• [Problem requirements] Omit all pictures. Copy the rest of the material exactly.

• [Provided material]

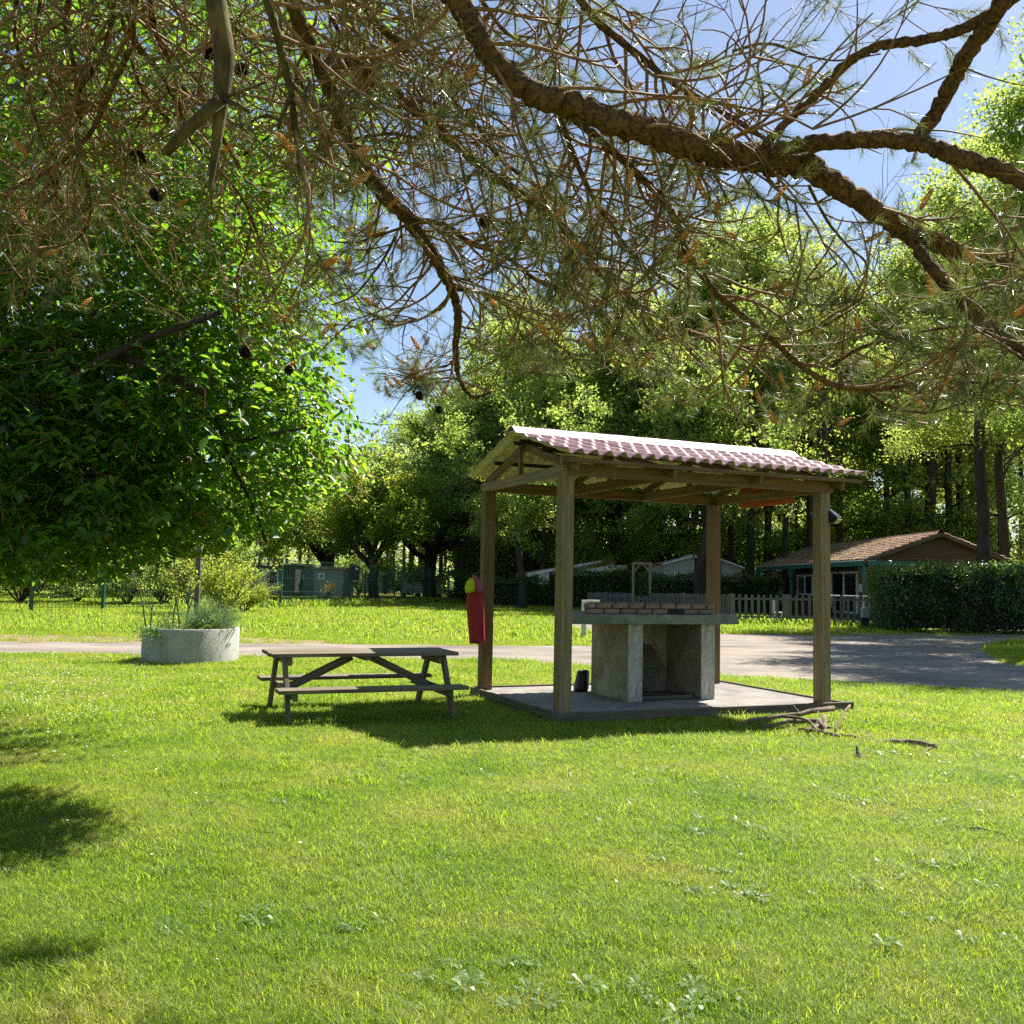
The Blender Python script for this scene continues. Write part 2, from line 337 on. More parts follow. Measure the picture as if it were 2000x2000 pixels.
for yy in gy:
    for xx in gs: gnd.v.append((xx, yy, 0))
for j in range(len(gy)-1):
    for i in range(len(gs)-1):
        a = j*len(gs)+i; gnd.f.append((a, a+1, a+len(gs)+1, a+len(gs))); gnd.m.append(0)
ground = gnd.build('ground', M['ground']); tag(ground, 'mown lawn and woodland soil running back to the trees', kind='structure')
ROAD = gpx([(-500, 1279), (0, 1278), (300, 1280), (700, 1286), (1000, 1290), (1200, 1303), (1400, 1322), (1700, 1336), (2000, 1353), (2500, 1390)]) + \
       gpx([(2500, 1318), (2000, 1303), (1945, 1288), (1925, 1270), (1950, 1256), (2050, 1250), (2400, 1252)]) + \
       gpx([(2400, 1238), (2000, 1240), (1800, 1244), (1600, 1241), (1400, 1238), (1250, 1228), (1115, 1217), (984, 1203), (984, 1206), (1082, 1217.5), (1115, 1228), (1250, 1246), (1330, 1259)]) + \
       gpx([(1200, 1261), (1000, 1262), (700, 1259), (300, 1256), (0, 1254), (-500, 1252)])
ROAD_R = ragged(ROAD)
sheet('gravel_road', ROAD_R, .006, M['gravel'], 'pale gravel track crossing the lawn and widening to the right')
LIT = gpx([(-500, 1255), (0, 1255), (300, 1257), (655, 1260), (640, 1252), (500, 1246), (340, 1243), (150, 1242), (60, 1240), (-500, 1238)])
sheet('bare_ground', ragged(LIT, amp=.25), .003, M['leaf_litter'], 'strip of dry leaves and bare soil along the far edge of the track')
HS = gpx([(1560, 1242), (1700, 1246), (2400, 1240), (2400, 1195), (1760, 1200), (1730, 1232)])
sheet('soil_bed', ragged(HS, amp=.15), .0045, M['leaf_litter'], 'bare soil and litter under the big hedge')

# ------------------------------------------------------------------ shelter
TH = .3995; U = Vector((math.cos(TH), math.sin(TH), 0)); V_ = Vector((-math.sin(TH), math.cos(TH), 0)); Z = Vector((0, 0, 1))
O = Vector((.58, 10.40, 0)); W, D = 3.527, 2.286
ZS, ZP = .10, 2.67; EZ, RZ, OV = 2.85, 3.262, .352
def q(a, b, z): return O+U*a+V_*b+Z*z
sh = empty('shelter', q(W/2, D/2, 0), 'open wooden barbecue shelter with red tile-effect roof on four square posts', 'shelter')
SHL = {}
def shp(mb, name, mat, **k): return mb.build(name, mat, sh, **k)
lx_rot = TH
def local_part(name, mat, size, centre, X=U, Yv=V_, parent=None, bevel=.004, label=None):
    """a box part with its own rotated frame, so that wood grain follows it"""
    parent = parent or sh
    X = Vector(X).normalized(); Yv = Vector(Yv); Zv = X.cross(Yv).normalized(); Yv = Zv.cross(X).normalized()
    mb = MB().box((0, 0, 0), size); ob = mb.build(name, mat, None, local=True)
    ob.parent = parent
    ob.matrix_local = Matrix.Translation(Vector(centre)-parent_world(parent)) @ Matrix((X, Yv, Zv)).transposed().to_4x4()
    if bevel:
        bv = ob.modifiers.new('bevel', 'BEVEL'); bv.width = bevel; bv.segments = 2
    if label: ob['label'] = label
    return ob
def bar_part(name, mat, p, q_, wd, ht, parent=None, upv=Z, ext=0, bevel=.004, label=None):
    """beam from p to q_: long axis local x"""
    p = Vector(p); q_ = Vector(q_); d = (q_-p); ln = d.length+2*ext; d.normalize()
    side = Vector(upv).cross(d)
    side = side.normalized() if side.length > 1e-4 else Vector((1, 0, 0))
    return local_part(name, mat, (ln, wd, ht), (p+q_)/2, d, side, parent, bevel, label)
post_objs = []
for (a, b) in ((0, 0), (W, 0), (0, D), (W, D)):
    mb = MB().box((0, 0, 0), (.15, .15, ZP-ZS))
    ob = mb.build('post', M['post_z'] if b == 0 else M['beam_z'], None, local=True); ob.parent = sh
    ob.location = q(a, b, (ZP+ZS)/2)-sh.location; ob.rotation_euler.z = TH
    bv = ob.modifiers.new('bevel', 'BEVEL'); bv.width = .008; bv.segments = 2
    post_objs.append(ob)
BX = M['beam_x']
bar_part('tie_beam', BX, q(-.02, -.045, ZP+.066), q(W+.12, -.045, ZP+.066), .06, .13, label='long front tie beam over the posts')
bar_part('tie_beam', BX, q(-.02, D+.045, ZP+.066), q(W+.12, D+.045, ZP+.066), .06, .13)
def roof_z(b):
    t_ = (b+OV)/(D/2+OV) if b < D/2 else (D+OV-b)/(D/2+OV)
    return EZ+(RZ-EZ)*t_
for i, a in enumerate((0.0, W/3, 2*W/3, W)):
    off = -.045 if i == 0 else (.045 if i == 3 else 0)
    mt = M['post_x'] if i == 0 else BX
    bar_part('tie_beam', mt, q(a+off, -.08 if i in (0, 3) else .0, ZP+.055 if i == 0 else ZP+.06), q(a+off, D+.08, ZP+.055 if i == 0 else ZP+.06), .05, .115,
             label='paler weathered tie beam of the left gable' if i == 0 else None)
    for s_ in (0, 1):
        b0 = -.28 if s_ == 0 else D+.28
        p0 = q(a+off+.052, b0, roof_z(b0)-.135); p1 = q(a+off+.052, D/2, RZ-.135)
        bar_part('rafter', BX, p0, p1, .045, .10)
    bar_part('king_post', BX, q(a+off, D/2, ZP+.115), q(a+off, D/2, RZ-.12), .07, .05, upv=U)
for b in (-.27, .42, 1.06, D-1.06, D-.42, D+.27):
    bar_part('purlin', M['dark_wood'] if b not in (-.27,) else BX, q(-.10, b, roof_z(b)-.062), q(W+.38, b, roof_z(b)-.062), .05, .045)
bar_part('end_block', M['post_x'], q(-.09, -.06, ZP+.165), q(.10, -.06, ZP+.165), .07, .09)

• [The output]
The Blender Python script for this scene continues. Write part 2, from line 337 on. More parts follow. Measure the picture as if it were 2000x2000 pixels.
for yy in gy:
    for xx in gs: gnd.v.append((xx, yy, 0))
for j in range(len(gy)-1):
    for i in range(len(gs)-1):
        a = j*len(gs)+i; gnd.f.append((a, a+1, a+len(gs)+1, a+len(gs))); gnd.m.append(0)
ground = gnd.build('ground', M['ground']); tag(ground, 'mown lawn and woodland soil running back to the trees', kind='structure')
ROAD = gpx([(-500, 1279), (0, 1278), (300, 1280), (700, 1286), (1000, 1290), (1200, 1303), (1400, 1322), (1700, 1336), (2000, 1353), (2500, 1390)]) + \
       gpx([(2500, 1318), (2000, 1303), (1945, 1288), (1925, 1270), (1950, 1256), (2050, 1250), (2400, 1252)]) + \
       gpx([(2400, 1238), (2000, 1240), (1800, 1244), (1600, 1241), (1400, 1238), (1250, 1228), (1115, 1217), (984, 1203), (984, 1206), (1082, 1217.5), (1115, 1228), (1250, 1246), (1330, 1259)]) + \
       gpx([(1200, 1261), (1000, 1262), (700, 1259), (300, 1256), (0, 1254), (-500, 1252)])
ROAD_R = ragged(ROAD)
sheet('gravel_road', ROAD_R, .006, M['gravel'], 'pale gravel track crossing the lawn and widening to the right')
LIT = gpx([(-500, 1255), (0, 1255), (300, 1257), (655, 1260), (640, 1252), (500, 1246), (340, 1243), (150, 1242), (60, 1240), (-500, 1238)])
sheet('bare_ground', ragged(LIT, amp=.25), .003, M['leaf_litter'], 'strip of dry leaves and bare soil along the far edge of the track')
HS = gpx([(1560, 1242), (1700, 1246), (2400, 1240), (2400, 1195), (1760, 1200), (1730, 1232)])
sheet('soil_bed', ragged(HS, amp=.15), .0045, M['leaf_litter'], 'bare soil and litter under the big hedge')

# ------------------------------------------------------------------ shelter
TH = .3995; U = Vector((math.cos(TH), math.sin(TH), 0)); V_ = Vector((-math.sin(TH), math.cos(TH), 0)); Z = Vector((0, 0, 1))
O = Vector((.58, 10.40, 0)); W, D = 3.527, 2.286
ZS, ZP = .10, 2.67; EZ, RZ, OV = 2.85, 3.262, .352
def q(a, b, z): return O+U*a+V_*b+Z*z
sh = empty('shelter', q(W/2, D/2, 0), 'open wooden barbecue shelter with red tile-effect roof on four square posts', 'shelter')
SHL = {}
def shp(mb, name, mat, **k): return mb.build(name, mat, sh, **k)
lx_rot = TH
def local_part(name, mat, size, centre, X=U, Yv=V_, parent=None, bevel=.004, label=None):
    """a box part with its own rotated frame, so that wood grain follows it"""
    parent = parent or sh
    X = Vector(X).normalized(); Yv = Vector(Yv); Zv = X.cross(Yv).normalized(); Yv = Zv.cross(X).normalized()
    mb = MB().box((0, 0, 0), size); ob = mb.build(name, mat, None, local=True)
    ob.parent = parent
    ob.matrix_local = Matrix.Translation(Vector(centre)-parent_world(parent)) @ Matrix((X, Yv, Zv)).transposed().to_4x4()
    if bevel:
        bv = ob.modifiers.new('bevel', 'BEVEL'); bv.width = bevel; bv.segments = 2
    if label: ob['label'] = label
    return ob
def bar_part(name, mat, p, q_, wd, ht, parent=None, upv=Z, ext=0, bevel=.004, label=None):
    """beam from p to q_: long axis local x"""
    p = Vector(p); q_ = Vector(q_); d = (q_-p); ln = d.length+2*ext; d.normalize()
    side = Vector(upv).cross(d)
    side = side.normalized() if side.length > 1e-4 else Vector((1, 0, 0))
    return local_part(name, mat, (ln, wd, ht), (p+q_)/2, d, side, parent, bevel, label)
post_objs = []
for (a, b) in ((0, 0), (W, 0), (0, D), (W, D)):
    mb = MB().box((0, 0, 0), (.15, .15, ZP-ZS))
    ob = mb.build('post', M['post_z'] if b == 0 else M['beam_z'], None, local=True); ob.parent = sh
    ob.location = q(a, b, (ZP+ZS)/2)-sh.location; ob.rotation_euler.z = TH
    bv = ob.modifiers.new('bevel', 'BEVEL'); bv.width = .008; bv.segments = 2
    post_objs.append(ob)
BX = M['beam_x']
bar_part('tie_beam', BX, q(-.02, -.045, ZP+.066), q(W+.12, -.045, ZP+.066), .06, .13, label='long front tie beam over the posts')
bar_part('tie_beam', BX, q(-.02, D+.045, ZP+.066), q(W+.12, D+.045, ZP+.066), .06, .13)
def roof_z(b):
    t_ = (b+OV)/(D/2+OV) if b < D/2 else (D+OV-b)/(D/2+OV)
    return EZ+(RZ-EZ)*t_
for i, a in enumerate((0.0, W/3, 2*W/3, W)):
    off = -.045 if i == 0 else (.045 if i == 3 else 0)
    mt = M['post_x'] if i == 0 else BX
    bar_part('tie_beam', mt, q(a+off, -.08 if i in (0, 3) else .0, ZP+.055 if i == 0 else ZP+.06), q(a+off, D+.08, ZP+.055 if i == 0 else ZP+.06), .05, .115,
             label='paler weathered tie beam of the left gable' if i == 0 else None)
    for s_ in (0, 1):
        b0 = -.28 if s_ == 0 else D+.28
        p0 = q(a+off+.052, b0, roof_z(b0)-.135); p1 = q(a+off+.052, D/2, RZ-.135)
        bar_part('rafter', BX, p0, p1, .045, .10)
    bar_part('king_post', BX, q(a+off, D/2, ZP+.115), q(a+off, D/2, RZ-.12), .07, .05, upv=U)
for b in (-.27, .42, 1.06, D-1.06, D-.42, D+.27):
    bar_part('purlin', M['dark_wood'] if b not in (-.27,) else BX, q(-.10, b, roof_z(b)-.062), q(W+.38, b, roof_z(b)-.062), .05, .045)
bar_part('end_block', M['post_x'], q(-.09, -.06, ZP+.165), q(.10, -.06, ZP+.165), .07, .09)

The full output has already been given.